All dating methods must assume that the entire span of the timeframe that they are used to model is influenced entirely and only by the gradual, continuous processes of physical creation. That assumption is invalidated if God created the processes of physical creation during that timeframe, or if God created the object that is being modeled as fully-formed in any way during that timeframe.
No dating method can logically claim that the creation account in the Bible is false without assuming its conclusion.
The Blindness of Faith
Some assert that:
- “Faith” is believing something contrary to rational observation.
- Therefore all “faiths” are irrational.
- Therefore the Christian Faith is irrational.
This is the fallacy of equivocation.

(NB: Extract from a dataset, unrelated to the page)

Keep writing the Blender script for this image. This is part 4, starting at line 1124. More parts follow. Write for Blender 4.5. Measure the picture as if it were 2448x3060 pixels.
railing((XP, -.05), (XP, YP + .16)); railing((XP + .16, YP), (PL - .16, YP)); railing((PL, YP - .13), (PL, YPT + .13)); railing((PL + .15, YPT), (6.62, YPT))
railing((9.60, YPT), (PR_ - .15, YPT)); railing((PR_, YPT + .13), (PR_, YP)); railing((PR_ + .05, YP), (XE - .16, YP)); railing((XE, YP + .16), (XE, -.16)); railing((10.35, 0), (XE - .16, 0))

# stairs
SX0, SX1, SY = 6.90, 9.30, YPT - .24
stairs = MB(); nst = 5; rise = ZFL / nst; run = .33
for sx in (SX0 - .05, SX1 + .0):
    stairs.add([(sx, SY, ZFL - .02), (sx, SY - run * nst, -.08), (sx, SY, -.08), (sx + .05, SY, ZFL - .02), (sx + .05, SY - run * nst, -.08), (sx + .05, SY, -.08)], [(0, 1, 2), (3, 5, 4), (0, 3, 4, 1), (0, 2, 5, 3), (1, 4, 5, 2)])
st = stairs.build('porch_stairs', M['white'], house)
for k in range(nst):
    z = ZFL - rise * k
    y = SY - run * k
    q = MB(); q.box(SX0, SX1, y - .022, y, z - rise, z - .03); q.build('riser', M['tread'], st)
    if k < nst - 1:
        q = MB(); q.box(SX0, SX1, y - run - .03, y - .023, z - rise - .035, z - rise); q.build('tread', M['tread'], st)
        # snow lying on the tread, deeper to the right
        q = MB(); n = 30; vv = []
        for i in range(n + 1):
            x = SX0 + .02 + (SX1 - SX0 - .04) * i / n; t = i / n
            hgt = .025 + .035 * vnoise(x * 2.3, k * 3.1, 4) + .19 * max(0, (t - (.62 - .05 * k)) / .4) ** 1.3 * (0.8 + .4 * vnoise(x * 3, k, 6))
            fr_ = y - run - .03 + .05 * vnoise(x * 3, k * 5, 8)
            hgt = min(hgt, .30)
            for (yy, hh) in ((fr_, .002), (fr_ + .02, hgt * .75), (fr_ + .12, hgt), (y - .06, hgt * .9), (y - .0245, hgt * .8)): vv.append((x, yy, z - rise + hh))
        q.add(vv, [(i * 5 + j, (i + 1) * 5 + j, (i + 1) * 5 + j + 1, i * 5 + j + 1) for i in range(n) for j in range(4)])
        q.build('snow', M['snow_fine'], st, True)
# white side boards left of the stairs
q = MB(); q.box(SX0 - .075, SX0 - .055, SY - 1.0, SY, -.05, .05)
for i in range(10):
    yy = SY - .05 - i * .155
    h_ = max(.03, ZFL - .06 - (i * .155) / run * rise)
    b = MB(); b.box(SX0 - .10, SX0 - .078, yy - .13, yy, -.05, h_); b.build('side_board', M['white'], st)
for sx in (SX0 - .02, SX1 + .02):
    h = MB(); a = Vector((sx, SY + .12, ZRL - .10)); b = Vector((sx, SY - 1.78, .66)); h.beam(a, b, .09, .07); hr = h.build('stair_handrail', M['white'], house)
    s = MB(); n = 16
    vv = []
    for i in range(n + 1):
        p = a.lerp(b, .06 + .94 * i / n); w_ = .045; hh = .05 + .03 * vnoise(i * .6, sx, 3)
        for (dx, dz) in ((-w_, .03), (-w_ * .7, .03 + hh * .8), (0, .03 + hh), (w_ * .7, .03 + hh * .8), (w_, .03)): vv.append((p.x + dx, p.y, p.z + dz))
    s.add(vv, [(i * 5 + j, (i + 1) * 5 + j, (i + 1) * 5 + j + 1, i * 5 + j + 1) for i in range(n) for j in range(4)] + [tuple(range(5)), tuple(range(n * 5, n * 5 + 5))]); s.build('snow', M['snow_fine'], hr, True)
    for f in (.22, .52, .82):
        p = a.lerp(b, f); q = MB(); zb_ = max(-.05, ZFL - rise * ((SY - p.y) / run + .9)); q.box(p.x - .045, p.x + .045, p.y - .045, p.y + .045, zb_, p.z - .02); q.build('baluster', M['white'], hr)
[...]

Each of the 3 lines above uses the word “faith” in a different sense:
- “Faith” in the sense of believing something contrary to rational observation.
- This is called “fideism”, which historical Christianity rejects, though it became popular in the 1800s through today.*
- “Faith” in the sense of a religion.
- This sense of the word only rose in common usage in the late 1900s.*
- Faith as “The Christian Faith”
- Christianity is the first to use the word “faith” in a religious sense. It was a secular word in Greek prior to Christ.
- “The Christian Faith” refers to the faith, the fealty, that followers of Christ bear toward Him. It is not founded on belief for its own sake (fideism), but on the testimony of rational eyewitness observations of the event of His resurrection from the dead, which proves His authority as King and God and Savior. (1 Cor. 15)
The Christian Faith is not blind. But we walk by faith and not by sight (2 Cor. 5) in the sense that, while we walk through this life, we do not focus on the present pain but on the future reward that Christ our King promised us. By faith, we believe that promise, because God in Christ has kept all His past promises and has proved that He has the power to fulfill them.
*See the book “Faith Misused” by Alvin J. Schmidt for details on the different senses of the word “faith” in English over the years.